— start MATERIAL PROVIDED —

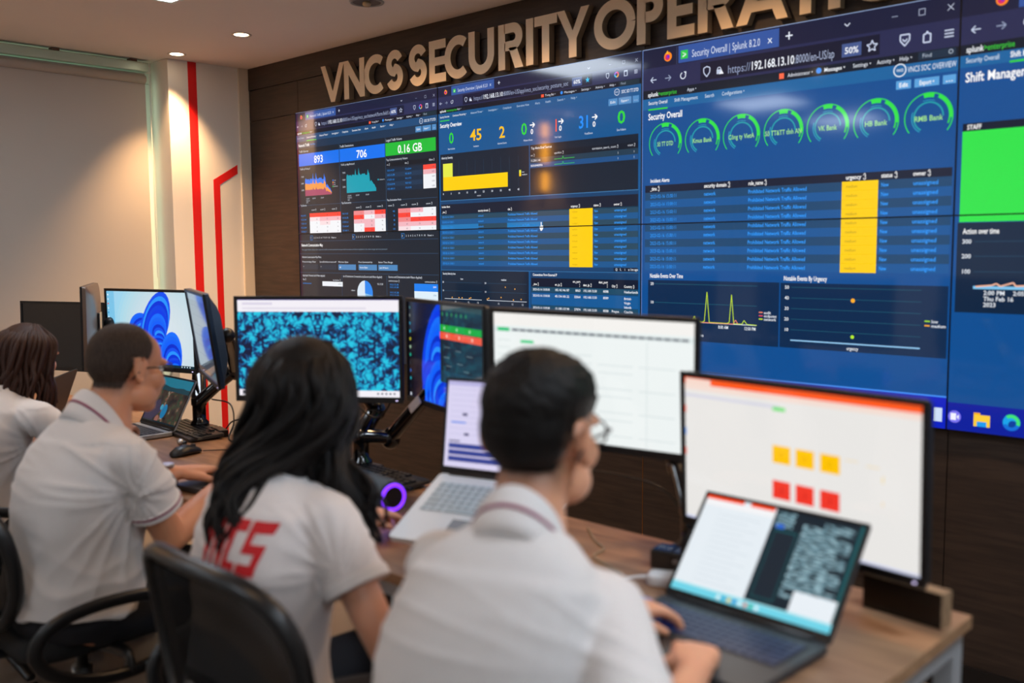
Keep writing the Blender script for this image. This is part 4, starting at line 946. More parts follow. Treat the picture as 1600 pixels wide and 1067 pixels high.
def scr_dim(w, h):
    c = Canvas(w, h); c.rect(0, 0, w, h, '454a54', 0); c.rect(0, h * .93, w, h, '60504a', 1); c.rect(0, 0, w, h * .08, '4f5a6c', 1)
    for k in range(6): c.rect(w * .1, h * (.15 + .12 * k), w * .8, h * (.158 + .12 * k), '565b66', 2)
    return c
def scr_valley(w, h):
    c = Canvas(w, h); c.rect(0, 0, w, h, 'valley', 0); c.rect(0, 0, w, h * .20, '1f6f86', 1); c.poly([(0, h * .2), (w * .2, h * .16), (w * .5, h * .21), (w * .8, h * .18), (w, h * .22), (w, h * .30), (0, h * .28)], '1c3a44', 2)
    c.poly([(0, h * .62), (w * .3, h * .5), (w * .42, h * .75), (w * .25, h), (0, h)], '2a2440', .5); c.disc(w * .52, h * .74, .022, '1f6f9c', 2, 14, .030); c.disc(w * .42, h * .66, .012, '2f8aa8', 2); c.disc(w * .40, h * .93, .016, '8a5a50', 2)
    c.rect(0, h * .97, w, h, '16242c', 3)
    return c
def scr_cyanpage(w, h):
    c = Canvas(w, h); c.rect(0, 0, w, h, '8fd0dc', 0); c.rect(0, 0, w, h * .3, '6a9cae', 1); c.rect(0, h * .93, w, h, '3a98c0', 1); return c
def scr_lilac(w, h):
    c = Canvas(w, h); c.rect(0, 0, w, h, 'd8d2f0', 0); c.rect(0, 0, w, h * .05, 'b9b4e0', 1)
    for k in range(9): c.rect(w * .03, h * (.09 + .065 * k), w * .9, h * (.095 + .065 * k), 'bdb8dc', 1)
    for u, v in ((.13, .37), (.30, .37), (.42, .60), (.15, .60), (.34, .60)): c.rect(w * u, h * v, w * (u + .04), h * (v + .028), '2a2860', 2)
    c.rect(w * .04, h * .47, w * .16, h * .49, '6a90e8', 2); c.rect(w * .03, h * .69, w * .12, h * .705, '44406a', 2)
    for v in (.725, .80, .875): c.rect(w * .03, h * v, w * .97, h * (v + .058), '2c3c8c', 2); c.rect(w * .03, h * (v + .022), w * .97, h * (v + .026), '4a5cb0', 3)
    return c
def scr_split(w, h):
    c = Canvas(w, h); c.rect(0, 0, w, h, 'e6eef4', 0)
    c.rect(0, 0, w * .255, h * .035, 'ff4a1e', 2); c.rect(w * .30, 0, w * .46, h * .035, 'ff4a1e', 2); c.rect(0, h * .035, w * .47, h * .10, 'f4f4f6', 1)
    for r in range(13): c.rect(w * .13, h * (.17 + .057 * r), w * (.40 - .07 * ((r * 3) % 2)), h * (.178 + .057 * r), 'd2dce4', 2)
    c.rect(w * .115, h * .12, w * .118, h * .93, 'dae4ea', 2)
    c.rect(w * .47, 0, w, h * .93, '14222c', 2); c.rect(w * .49, h * .02, w * .60, h * .17, 'prose', 3); c.rect(w * .50, h * .145, w * .55, h * .185, '2f6ad8', 4)
    c.rect(w * .50, h * .20, w * .64, h * .87, '0f5a60', 3); c.rect(w * .505, h * .215, w * .635, h * .86, '1a2530', 4)
    c.rect(w * .66, h * .05, w * .96, h * .80, 'prose', 3); c.rect(w * .98, 0, w, h * .9, '1a5a60', 3)
    for (a, b, q) in ((.62, .78, .05), (.86, .96, .13), (.90, .96, .30), (.88, .96, .45), (.90, .96, .62), (.68, .76, .72)): c.rect(w * a, h * q, w * b, h * (q + .05), '14222c', 4)
    c.rect(w * .74, h * .72, w * .99, h * .935, 'e9f0f6', 5); c.rect(0, h * .93, w, h, '6fd4e8', 6); c.rect(0, h * .915, w, h * .935, 'a8e6f0', 5.5)
    for k in range(8): c.disc(w * (.32 + .035 * k), h * .965, .0045, ('e8f8fc', '1f9cd0', 'f0c84a', '2f7ad0', 'e8f8fc', 'e87a4a', '2fb080', 'e8f8fc')[k], 7, 8)
    return c

# ================================================================== MONITORS
def monitor(label, pos, yaw, pitch, w, h, pic, strength=1.0, bulge=0.03, backcol=None, roll=0.0, cat='monitor'):
    t = thing('monitor', label, cat, pos); t.rotation_euler = (rad(pitch), rad(roll), rad(yaw))
    b, bb = 0.011, 0.018
    fr = MB()
    for a, q in (((-w / 2, h / 2 - b), (w / 2, h / 2)), ((-w / 2, -h / 2), (w / 2, -h / 2 + bb)), ((-w / 2, -h / 2 + bb), (-w / 2 + b, h / 2 - b)), ((w / 2 - b, -h / 2 + bb), (w / 2, h / 2 - b))): fr.span((a[0], 0, a[1]), (q[0], 0.008, q[1]))
    fr.build('bezel', M_black, t, bevel=0.0012)
    M_b = backcol or M_dgrey
    bk = MB(); rg = []
    for y, k in ((0.0082, 1.0), (0.022, 0.995), (0.03, 0.9), (0.03 + bulge * .7, 0.66), (0.03 + bulge, 0.5)): rg.append([(x * k, y, z * k) for x, z in rrect(w, h, 0.012 if k > .95 else .04)])
    bk.rings(rg); bk.build('back_cover', M_b, t, smooth=False, bevel=0.001)
    vs = MB()
    for k in range(-4, 5): vs.box((k * w * .07, 0.031, h * .40), (w * .05, 0.003, 0.004))
    vs.build('vent_slots', M_black, t)
    MB().box((0, 0.034 + bulge, 0), (0.1, 0.012, 0.1)).build('mounting_plate', M_gloss, t, bevel=0.003)
    MB().box((w / 2 - .02, 0.002, -h / 2 + bb * .45), (0.006, 0.006, 0.002)).build('power_light', mat('power_led', 'ffffff', 0.4, emit='d8c8ff', estr=2.0), t)
    c = pic(w - 2 * b, h - b - bb); c.st = 1.0
    o = c.mesh('screen', t, loc=(-w / 2 + b, 0.0045, h / 2 - b))
    return t
M_blueback = mat('blue_monitor_back', '16304f', 0.35)
mA = monitor('monitor showing a mirrored cyan coral pattern, in front of the long-haired woman', (-2.496, -1.455, 1.145), 35.9, -0.8, .54, .33, scr_coral)
mB = monitor('monitor with a dark blue flower picture and a green and a red bar', (-2.118, -1.28, 1.133), -17, 0, .54, .33, scr_bloom_dark)
mD = monitor('monitor with a nearly blank white page, behind the crop-haired man', (-1.437, -1.429, 1.136), 13.9, 3.0, .54, .33, scr_page, roll=1.2)
mE = monitor('monitor with an orange top bar and rows of yellow and red squares', (-0.906, -1.45, 1.013), -6.7, 2.0, .56, .34, scr_alert)
mF = monitor('monitor with a bright blue flower on a pale sky background', (-3.767, -1.391, 1.134), 12.9, 0.5, .54, .33, scr_bloom_light)
mG = monitor('tilted dim grey monitor seen nearly edge on, with a blue back', (-3.214, -1.461, 1.144), -21.4, 7.6, .54, .33, scr_dim, backcol=M_blueback, bulge=.035)
mH = monitor('switched off black monitor in front of the window blind', (-4.735, -1.364, 1.051 + .0), 20.6, -1.8, .54, .33, scr_off)
mI = monitor('monitor turned away to show its brown back and thin edge, beside the switched off monitor', (-4.045, -1.52, 1.151), -27.7, -1.0, .54, .33, scr_dim, backcol=mat('bronze_monitor_back', '6b5647', 0.35), bulge=.012)

# desk arms that hold them
def arm(label, base, joints, heads, pole_h=0.10, sticker=False):
    """base (x, y); joints: for each head the elbow point; heads: point behind the monitor"""
    bx, by = base
    t = thing('monitor_stand', label, 'monitor stand', (bx, by, ZD))
    L = lambda p: (p[0] - bx, p[1] - by, p[2] - ZD)
    MB().box((0, 0, 0.011), (0.11, 0.10, 0.02)).build('clamp', M_black, t, bevel=0.004)
    MB().lathe([(0.036, 0.02), (0.036, 0.035), (0.026, 0.045), (0.026, pole_h), (0.03, pole_h + .004), (0.03, pole_h + .03), (0.02, pole_h + .035)], n=28).build('post', M_gloss, t, smooth=True)
    for k, (j, hd) in enumerate(zip(joints, heads)):
        J, H_ = L(j), L(hd)
        a = MB(); a.tube([(0, 0, pole_h + .015 - .001 * k, .03, .024), ((J[0]) * .5, J[1] * .5, (pole_h + J[2]) / 2 + .01, .028, .022), (*J, .026, .022)], 0.025, n=14, sq=3, smooth=5); a.build('lower_arm', M_gloss, t, smooth=True)
        MB().ell(J, (.032, .032, .036)).build('elbow_joint', M_gloss, t, smooth=True)
        u = MB(); u.tube([(*J, .022, .022), ((J[0] + H_[0]) / 2, (J[1] + H_[1]) / 2, (J[2] + H_[2]) / 2 + .012, .020, .02), (*H_, .018, .018)], 0.02, n=14, sq=3, smooth=5); uo = u.build('upper_arm', M_gloss, t, smooth=True)
        MB().ell(H_, (.026, .026, .028)).build('ball_joint', M_black, t, smooth=True)
        if sticker and k == 1:
            m_ = [(J[i] + H_[i]) / 2 for i in range(3)]; d_ = (V3(H_) - V3(J)).normalized()
            p0 = V3(m_) - d_ * .075 + V3((0.004, -.021, .013)); p1 = V3(m_) - d_ * .02 + V3((0.004, -.021, .013))
            MB().tube([tuple(p0), tuple(p1)], (.016, .003), n=8, sq=4, cap='flat', up=V3((0, -1, 0.3))).build('sticker', mat('white_sticker', 'e8dcd8', 0.5), t)
    return t
def behind(pos, yaw, off=.085, pitch=0, dz=0):
    return (pos[0] - off * sin(rad(yaw)), pos[1] + off * cos(rad(yaw)), pos[2] + dz)
arm('black double monitor arm rising beside the red striped pillar', (-3.50, -1.325), [(-3.63, -1.25, .98), (-3.40, -1.22, .98)], [behind((-3.767, -1.391, 1.134), 12.9), behind((-3.214, -1.461, 1.144), -21.4, .095)])
arm('black double monitor arm with a white sticker, left of the open grey laptop', (-2.46, -1.325), [(-2.475, -1.25, .93), (-2.415, -1.24, .845)], [behind((-2.496, -1.455, 1.145), 35.9), behind((-2.118, -1.28, 1.133), -17)], sticker=True)
arm('black double monitor arm behind the two white screens', (-1.20, -1.345), [(-1.30, -1.25, .93), (-1.08, -1.22, .90)], [behind((-1.437, -1.429, 1.136), 13.9), behind((-0.906, -1.45, 1.013), -6.7)])
arm('black double monitor arm near the window blind', (-4.40, -1.325), [(-4.55, -1.25, .92), (-4.25, -1.26, .95)], [behind((-4.735, -1.364, 1.051), 20.6), behind((-4.033, -1.496, 1.151), -27.7, .06)])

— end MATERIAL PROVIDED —

WHAT IS NEEDED :: Find how many lines of the material carry the string "picture". Only the number should be in the answer.

COMPLETE RESPONSE :: 2